> Records
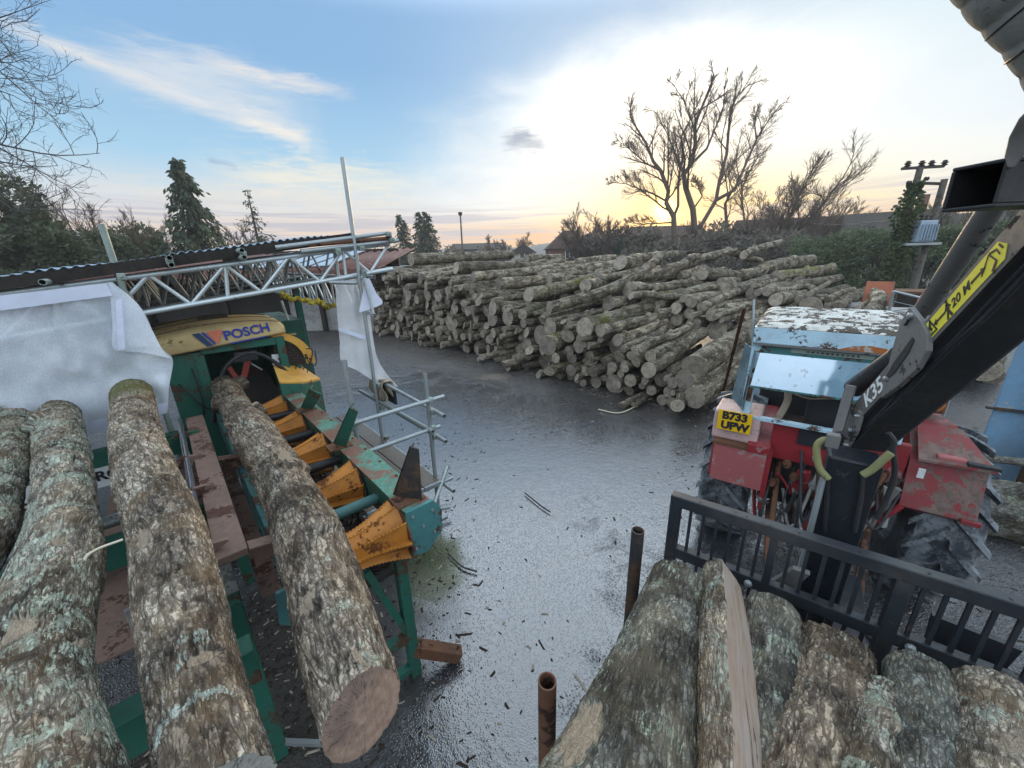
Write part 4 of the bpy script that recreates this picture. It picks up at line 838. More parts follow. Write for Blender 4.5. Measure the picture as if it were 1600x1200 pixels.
# ---- logs loaded on the trailer (far end first)
big_log('fat mossy log with flared butt at the left side of the trailer load', [atd(1063, 908, 2.12), atd(1040, 985, 1.82), atd(1020, 1080, 1.5), atd(1000, 1190, 1.25), atd(985, 1330, 1.03)], [.145, .157, .162, .168, .18], 15, ['bark_grey', 'cut'], nL=420, nR=150, ridge=.007, lump=.016, rsc=1.15, cut_tilt=(0, .3), flare=((.15, .25, .12), (1.1, .5, .03)), rough_ends=.02, bare=((.86, .5, .10, .05),))
big_log('split log with long torn face of bare reddish wood', [atd(1130, 898, 2.1), atd(1138, 990, 1.75), atd(1146, 1080, 1.47), atd(1152, 1190, 1.25), atd(1156, 1320, 1.05)], [.10, .13, .125, .125, .125], 16, ['bark_plate', 'split', 'split'], nL=420, nR=150, ridge=.006, lump=.01, flat=(2.5, .43, -.2, 1.2), rsc=1.2, rough_ends=.012)
big_log('short brown log between the split log and the fattest log', [atd(1206, 962, 2.02), atd(1203, 1040, 1.75), atd(1198, 1140, 1.5), atd(1184, 1390, 1.06)], [.125, .13, .13, .13], 17, ['bark_grey', 'cut'], nL=260, nR=110, ridge=.006, lump=.012, stubs=((.12, 1.9, .05, .03),), rsc=1.1)
big_log('fattest furrowed log in the middle of the trailer load', [atd(1297, 1010, 1.9), atd(1285, 1080, 1.68), atd(1270, 1170, 1.45), atd(1236, 1400, 1.04)], [.160, .166, .166, .166], 18, ['bark_dark', 'cut'], nL=300, nR=170, ridge=.011, lump=.014, cut_tilt=(.15, .45), rsc=1.0)
big_log('small twisted log wedged beside the fattest log', [atd(1383, 1085, 1.62), atd(1375, 1130, 1.5), atd(1360, 1200, 1.32), atd(1330, 1390, 1.02)], [.075, .088, .09, .095], 19, ['bark_lichen', 'cut'], nL=200, nR=90, ridge=.006, lump=.02, stubs=((.3, 1.7, .05, .02),), rsc=1.2)
big_log('green lichened log near the right end of the trailer load', [atd(1440, 1065, 1.72), atd(1448, 1140, 1.5), atd(1462, 1390, 1.05)], [.125, .13, .13], 20, ['bark_grey', 'cut'], nL=220, nR=110, ridge=.007, lump=.012, rsc=1.1)
big_log('pale barked log at the right end of the trailer load', [atd(1558, 1105, 1.62), atd(1566, 1180, 1.42), atd(1590, 1400, 1.02)], [.150, .165, .17], 21, ['bark_plate', 'cut'], nL=220, nR=130, bare=((.16, 1.9, .04, .04),), ridge=.005, lump=.02, rsc=1.0, stubs=((.15, 1.2, .10, .02),))
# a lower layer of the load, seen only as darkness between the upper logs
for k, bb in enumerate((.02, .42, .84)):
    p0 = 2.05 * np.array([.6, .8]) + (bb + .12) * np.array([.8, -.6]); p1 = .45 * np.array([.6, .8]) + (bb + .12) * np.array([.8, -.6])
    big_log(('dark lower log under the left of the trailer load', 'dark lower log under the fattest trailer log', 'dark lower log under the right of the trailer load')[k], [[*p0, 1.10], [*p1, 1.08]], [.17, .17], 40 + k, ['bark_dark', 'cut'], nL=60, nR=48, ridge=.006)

# ------------------------------------------------------------------ the big pile
PO = np.array([-6.5, 18.7]); PE = np.array([.669, -.743]); PG = np.array([.743, .669])    # origin, along the face, along the logs
def pile_xy(t, q): return PO + PE * t + PG * q
rng = np.random.default_rng(2024)
LM = []                                                             # log shapes, 3.2 m long, 0.15 m radius, along +x from the sawn front end
for k in range(26):
    L = 3.2; n = 7; xs = np.linspace(0, L, n); amp = rng.choice([.02, .04, .07, .12, .2], p=[.2, .25, .25, .2, .1]); ph = rng.random() * 6; fr = rng.uniform(.7, 1.8)
    pts = np.stack([xs, amp * np.sin(xs * fr + ph) - amp * math.sin(ph), amp * .5 * np.cos(xs * fr * 1.1 + ph) - amp * .5 * math.cos(ph)], 1); tp = rng.uniform(.70, 1.0)
    st = [(rng.uniform(.08, .9), rng.uniform(0, 6.28), .05, rng.uniform(.02, .07)) for _ in range(rng.integers(0, 4))]
    LM.append(log_mesh('log', pts, np.linspace(.15, .15 * tp, n) * (1 + rng.normal(0, .05, n)), 100 + k, [M['bark_pile'] if k % 9 else M['bark_mossy'], M['cut']], nL=40, nR=22, ridge=.006, lump=.022, stubs=st, cut_tilt=(rng.normal(0, .22), rng.normal(0, .22)), rsc=.5))
def log_matrix(p, d, roll, L, r, flip=False):
    d = unit(d); s = unit(np.cross([0, 0, 1.], d)); u = np.cross(d, s); c, sn = math.cos(roll), math.sin(roll)
    mt = Matrix(((d[0], s[0] * c + u[0] * sn, u[0] * c - s[0] * sn, p[0]), (d[1], s[1] * c + u[1] * sn, u[1] * c - s[1] * sn, p[1]), (d[2], s[2] * c + u[2] * sn, u[2] * c - s[2] * sn, p[2]), (0, 0, 0, 1)))
    return mt @ Matrix.Diagonal((L / 3.2, r / .15, r / .15, 1))
def drop_pack(t0, t1, top, rmean, rng, tries=46, nmax=900, base=None):
    """cross-section of a heap: drop circles into the lowest hollow until the profile is full"""
    C = []; fail = 0; T = np.linspace(t0, t1, 200)
    while fail < 60 and len(C) < nmax:
        r = float(np.clip(rng.lognormal(math.log(rmean), .36), .055, .27)); best = None; ts = rng.uniform(t0, t1, tries)
        if C: A = np.array(C)
        for tt in ts:
            z = r
            if C:
                dt = np.abs(A[:, 0] - tt); mk = dt < (A[:, 2] + r)
                if mk.any(): z = max(z, float(np.max(A[mk, 1] + np.sqrt((A[mk, 2] + r) ** 2 - dt[mk] ** 2))))
            if z + r > top(tt): continue
            if best is None or z < best[1]: best = (tt, z, r)
        if best is None: fail += 1
        else: C.append(best); fail = 0
    return C
FT = ([-.5, 0, 2, 4, 6, 8, 9.5, 11, 12.5, 13.6, 14.6, 15.4], [2.9, 3.05, 3.0, 2.85, 2.65, 2.2, 1.85, 1.7, 1.45, 1.25, .8, .3])
BT = ([0, 6, 9, 11, 13, 15, 17, 18.5, 20], [3.05, 3.0, 2.85, 2.75, 2.58, 2.35, 1.9, 1.4, .7])
front = drop_pack(-.4, 15.2, lambda t: np.interp(t, *FT), .125, rng)
mid = drop_pack(0, 17.5, lambda t: min(np.interp(t, *BT), np.interp(t, *FT) + 1.0), .16, rng, 40)
back = drop_pack(0, 19.5, lambda t: np.interp(t, *BT) - .05, .17, rng, 40)
cand = []
for (t, z, r) in front: cand.append((t, rng.normal(0, .27) + z * .22, z, r, 0))
def exposed(C, k, need=.45):
    t, z, r = C[k]; return all(not (abs(c[0] - t) < r * .75 and c[1] > z + .05) for c in C)
def near_top(C, k, prof): t, z, r = C[k]; return z + r > prof(t) - .85
for k, (t, z, r) in enumerate(mid):
    if near_top(mid, k, lambda t: min(np.interp(t, *BT), np.interp(t, *FT) + 1.0)): cand.append((t, 3.0 + rng.normal(0, .5), z, r, 1))
for k, (t, z, r) in enumerate(back):
    if near_top(back, k, lambda t: np.interp(t, *BT)): cand.append((t, 6.2 + rng.normal(0, .6), z, r, 2))
items = []
for (t, q, z, r, row) in cand:
    xy = pile_xy(t, q); ang = rng.normal(0, .035 if row == 0 else .07); 
    if rng.random() < .09: ang += rng.normal(0, .20)
    g = np.array([PG[0] * math.cos(ang) - PG[1] * math.sin(ang), PG[0] * math.sin(ang) + PG[1] * math.cos(ang), rng.normal(0.0, .03)])
    L = rng.uniform(2.7, 3.7); d_ = np.hypot(xy[0], xy[1] )
    zone = ('far' if t < 4 else 'left' if t < 8 else 'middle' if t < 11.5 else 'near') if row == 0 else ('top' if row == 1 else 'back')
    items.append((r / d_ * (1.0 if row == 0 else .8), xy, z, g, L, r, zone))
PILE_LABEL = {'far': ('sawn log stacked in the dim far left end of the big pile', 'logs at the far left end of the pile'), 'left': ('sawn log with its end showing in the left half of the big pile', 'logs in the left half of the pile face'),
              'middle': ('sawn log with its end showing in the middle of the big pile face', 'logs in the middle of the pile face'), 'near': ('sawn log in the low near end of the big pile by the tractor', 'logs in the near end of the pile'),
              'top': ('weathered log lying on the upper slope of the big pile', 'logs on the upper slope of the pile'), 'back': ('weathered log along the back crest of the big pile', 'logs along the back of the pile')}

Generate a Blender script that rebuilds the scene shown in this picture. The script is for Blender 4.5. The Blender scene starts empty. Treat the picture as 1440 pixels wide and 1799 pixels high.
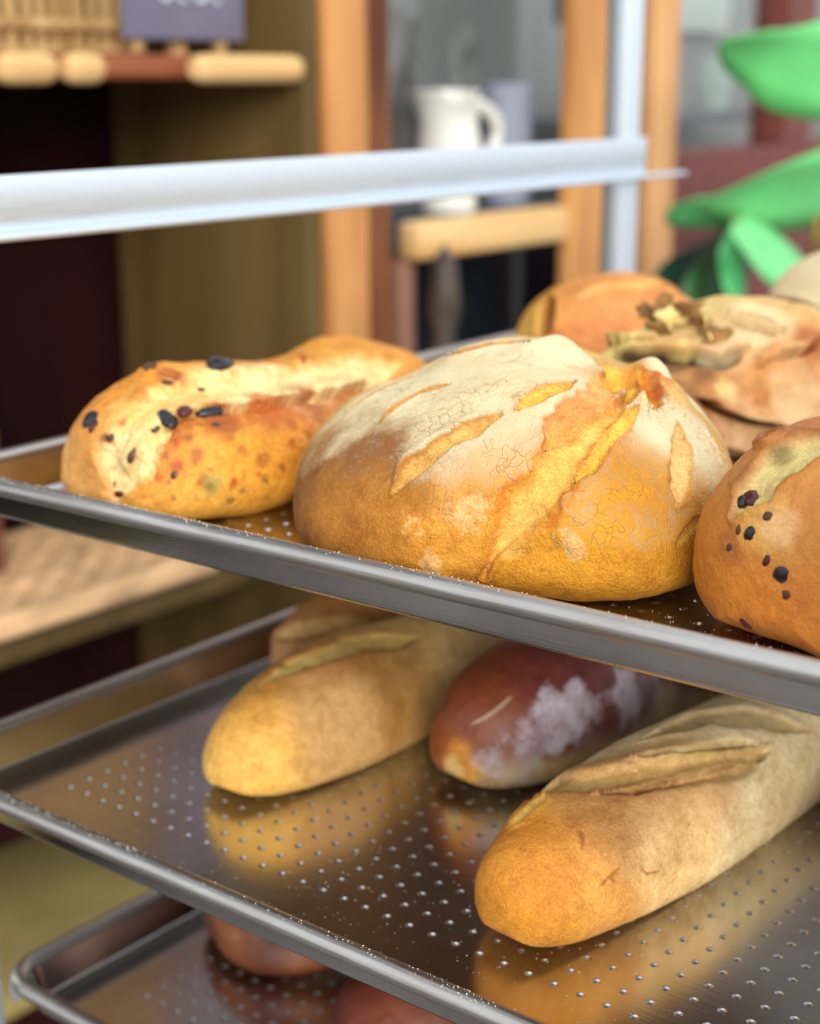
import bpy, bmesh, math, random
import numpy as np
from mathutils import Vector, Matrix
from mathutils.bvhtree import BVHTree

# ------------------------------------------------------------------ camera, sky, light, exposure
CAM_Z = 1.45
FPX = 2756.8
YAW, PITCH, ROLL = .8886, .2696, -.0044
fh = Vector((-math.cos(YAW), math.sin(YAW), 0)); rt = Vector((math.sin(YAW), math.cos(YAW), 0)); up = Vector((0, 0, 1))
FW = fh*math.cos(PITCH) - up*math.sin(PITCH); u0 = up*math.cos(PITCH) + fh*math.sin(PITCH)
RT = rt*math.cos(ROLL) + u0*math.sin(ROLL); UP = -rt*math.sin(ROLL) + u0*math.cos(ROLL)
CAM = Vector((0, 0, CAM_Z))
sc = bpy.context.scene
col = sc.collection
cd = bpy.data.cameras.new('camera'); cam = bpy.data.objects.new('camera', cd); col.objects.link(cam)
cam.matrix_world = Matrix(((RT.x, UP.x, -FW.x, 0), (RT.y, UP.y, -FW.y, 0), (RT.z, UP.z, -FW.z, CAM_Z), (0, 0, 0, 1)))
cd.sensor_fit = 'HORIZONTAL'; cd.sensor_width = 36; cd.lens = FPX*36/1440
cd.clip_start = .05
cd.dof.use_dof = True; cd.dof.focus_distance = .63; cd.dof.aperture_fstop = 8.0
sc.camera = cam

w = bpy.data.worlds.new('sky'); sc.world = w; w.use_nodes = True
nt = w.node_tree; nt.nodes.clear()
tc = nt.nodes.new('ShaderNodeTexCoord'); sx = nt.nodes.new('ShaderNodeSeparateXYZ'); rp = nt.nodes.new('ShaderNodeValToRGB')
bg = nt.nodes.new('ShaderNodeBackground'); wo = nt.nodes.new('ShaderNodeOutputWorld'); mr = nt.nodes.new('ShaderNodeMapRange')
mr.inputs['From Min'].default_value = -1; mr.inputs['From Max'].default_value = 1
nt.links.new(tc.outputs['Generated'], sx.inputs[0]); nt.links.new(sx.outputs['Z'], mr.inputs['Value']); nt.links.new(mr.outputs[0], rp.inputs[0])
e = rp.color_ramp.elements
e[0].position = .47; e[0].color = (.32, .31, .30, 1); e[1].position = 1.0; e[1].color = (.95, 1.0, 1.06, 1)
x = e.new(.52); x.color = (.80, .82, .85, 1)
x = e.new(.64); x.color = (.88, .94, 1.0, 1)
bg.inputs['Strength'].default_value = 1.42
nt.links.new(rp.outputs[0], bg.inputs[0]); nt.links.new(bg.outputs[0], wo.inputs[0])

sd = bpy.data.lights.new('sun', 'SUN'); sun = bpy.data.objects.new('sun', sd); col.objects.link(sun)
sd.energy = 2.9; sd.angle = math.radians(28); sd.color = (1, .96, .90)
sun.rotation_euler = (Vector((.72, -.64, .34))).to_track_quat('Z', 'Y').to_euler()

ld = bpy.data.lights.new('added_interior_fill', 'AREA'); lo_ = bpy.data.objects.new('added_interior_fill', ld); col.objects.link(lo_)  # added area light, out of view, to brighten the dark interior behind the windows
ld.shape = 'RECTANGLE'; ld.size = .3; ld.size_y = 2.2; ld.energy = 4.5; ld.color = (1, .98, .96); lo_.location = (-1.68, 2.7, 2.45)
sc.view_settings.view_transform = 'Standard'; sc.view_settings.look = 'None'
sc.view_settings.exposure = 0.0; sc.view_settings.gamma = 1.0
try: sc.view_settings.use_curve_mapping = False
except Exception: pass
sc.cycles.use_denoising = True
sc.cycles.max_bounces = 8

# ------------------------------------------------------------------ measuring helpers: a view ray met with a plane of the place
def ray(px, py): return RT*((px-720)/FPX) - UP*((py-899.5)/FPX) + FW
def atz(px, py, z): d = ray(px, py); return CAM + d*(z/d.z)          # z: height relative to the eye
def atx(px, py, X): d = ray(px, py); return CAM + d*(X/d.x)
def V(x, y, z): return Vector((x, y, z+CAM_Z))                       # z given relative to the eye
def s2l(c):
    return tuple((v/12.92 if v <= .04045 else ((v+.055)/1.055)**2.4) for v in c[:3])
def hexc(h): return s2l(tuple(int(h[i:i+2], 16)/255 for i in (0, 2, 4)))

# ------------------------------------------------------------------ object helpers
def link(name, me, m=None, parent=None, loc=None):
    o = bpy.data.objects.new(name, me); col.objects.link(o)
    if m is not None and me is not None: me.materials.append(m)
    if parent is not None: o.parent = parent
    if loc is not None: o.location = loc
    return o
def tag(o, label=None, cat=None, group=None, kind=None):
    if label: o['label'] = label
    if cat: o['category'] = cat
    if group: o['group'] = group
    if kind: o['kind'] = kind
    return o
def empty(name, loc=(0, 0, 0), rz=0):
    o = bpy.data.objects.new(name, None); col.objects.link(o); o.location = loc; o.rotation_euler.z = rz
    o.empty_display_size = .05
    return o
class MB:
    def __init__(s): s.bm = bmesh.new()
    def box(s, x0, x1, y0, y1, z0, z1, bev=0, seg=2):
        b = bmesh.new()
        bmesh.ops.create_cube(b, size=1)
        for v in b.verts: v.co = Vector(((x0+x1)/2+v.co.x*(x1-x0), (y0+y1)/2+v.co.y*(y1-y0), (z0+z1)/2+v.co.z*(z1-z0)))
        if bev: bmesh.ops.bevel(b, geom=b.edges[:], offset=bev, segments=seg, affect='EDGES', profile=.5)
        s.merge(b); return s
    def merge(s, b):
        me = bpy.data.meshes.new('t'); b.to_mesh(me); b.free(); s.bm.from_mesh(me); bpy.data.meshes.remove(me)
    def lathe(s, prof, c=(0, 0, 0), n=32, sy=1.0):
        rows = []
        for r, z in prof:
            if r < 1e-6: rows.append([s.bm.verts.new((c[0], c[1], c[2]+z))])
            else: rows.append([s.bm.verts.new((c[0]+r*math.cos(2*math.pi*k/n), c[1]+r*sy*math.sin(2*math.pi*k/n), c[2]+z)) for k in range(n)])
        for a, b in zip(rows, rows[1:]):
            for k in range(n):
                k2 = (k+1) % n
                q = [a[k % len(a)], a[k2 % len(a)], b[k2 % len(b)], b[k % len(b)]]
                u = []
                for v in q:
                    if v not in u: u.append(v)
                if len(u) > 2:
                    try: s.bm.faces.new(u)
                    except ValueError: pass
        return s
    def tube(s, pts, r, n=10, closed=False):
        pts = [Vector(p) for p in pts]; N = len(pts); rows = []
        rr = r if isinstance(r, (list, tuple)) else [r]*N
        for i, p in enumerate(pts):
            a = pts[(i-1) % N] if closed or i > 0 else pts[i]; b = pts[(i+1) % N] if closed or i < N-1 else pts[i]
            t = (b-a).normalized(); ref = Vector((0, 0, 1)) if abs(t.z) < .95 else Vector((1, 0, 0))
            u = t.cross(ref).normalized(); v = t.cross(u)
            rows.append([s.bm.verts.new(p+(u*math.cos(2*math.pi*k/n)+v*math.sin(2*math.pi*k/n))*rr[i]) for k in range(n)])
        rng = range(N) if closed else range(N-1)
        for i in rng:
            a, b = rows[i], rows[(i+1) % N]
            for k in range(n): s.bm.faces.new((a[k], a[(k+1) % n], b[(k+1) % n], b[k]))
        if not closed:
            s.bm.faces.new(rows[0]); s.bm.faces.new(rows[-1][::-1])
        return s
    def build(s, name, m=None, parent=None, smooth=True, loc=None):
        bmesh.ops.recalc_face_normals(s.bm, faces=s.bm.faces[:])
        me = bpy.data.meshes.new(name); s.bm.to_mesh(me); s.bm.free()
        if smooth:
            me.shade_smooth()
            try: me.set_sharp_from_angle(angle=math.radians(38))
            except Exception: pass
        return link(name, me, m, parent, loc)

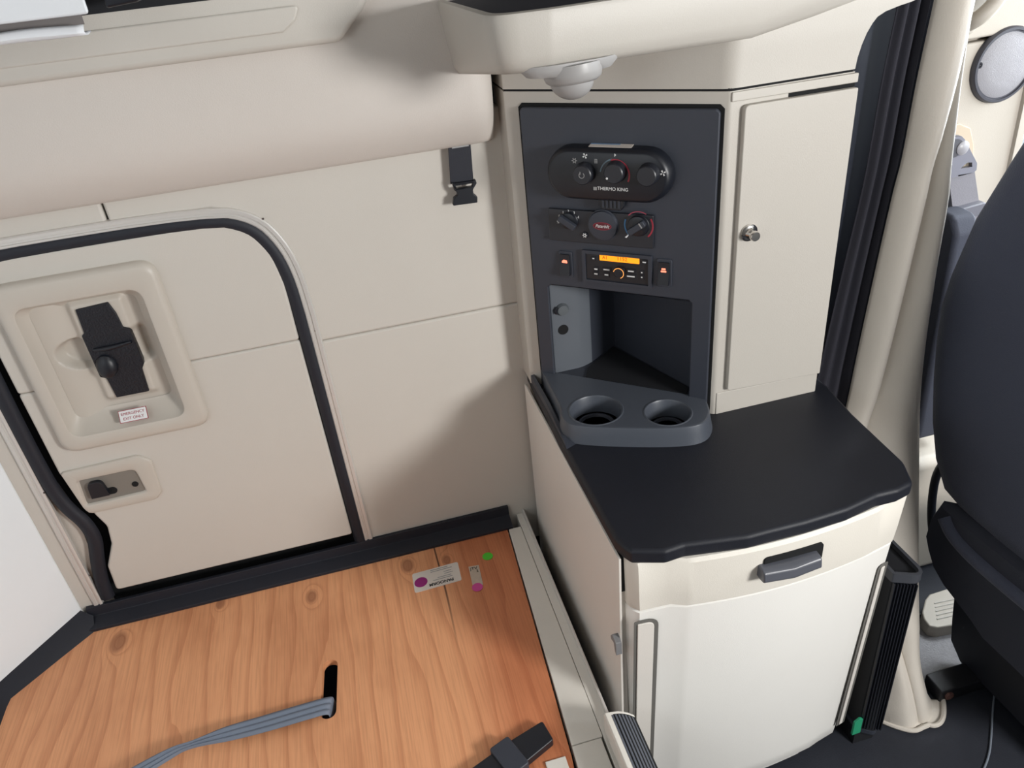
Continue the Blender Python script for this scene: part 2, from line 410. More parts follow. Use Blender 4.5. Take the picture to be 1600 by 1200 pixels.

> AIM
Copy exactly the stretch of lines that starts at the line holding "Generate a Blender" and ends at the line holding "from mathutils.bvhtree import BVHTree". Drop the pictures.

> ANSWER TO THE PROBLEM
Generate a Blender script that rebuilds the scene shown in this picture. The script is for Blender 4.5. The Blender scene starts empty. Treat the picture as 1440 pixels wide and 1799 pixels high.
import bpy, bmesh, math, random
import numpy as np
from mathutils import Vector, Matrix
from mathutils.bvhtree import BVHTree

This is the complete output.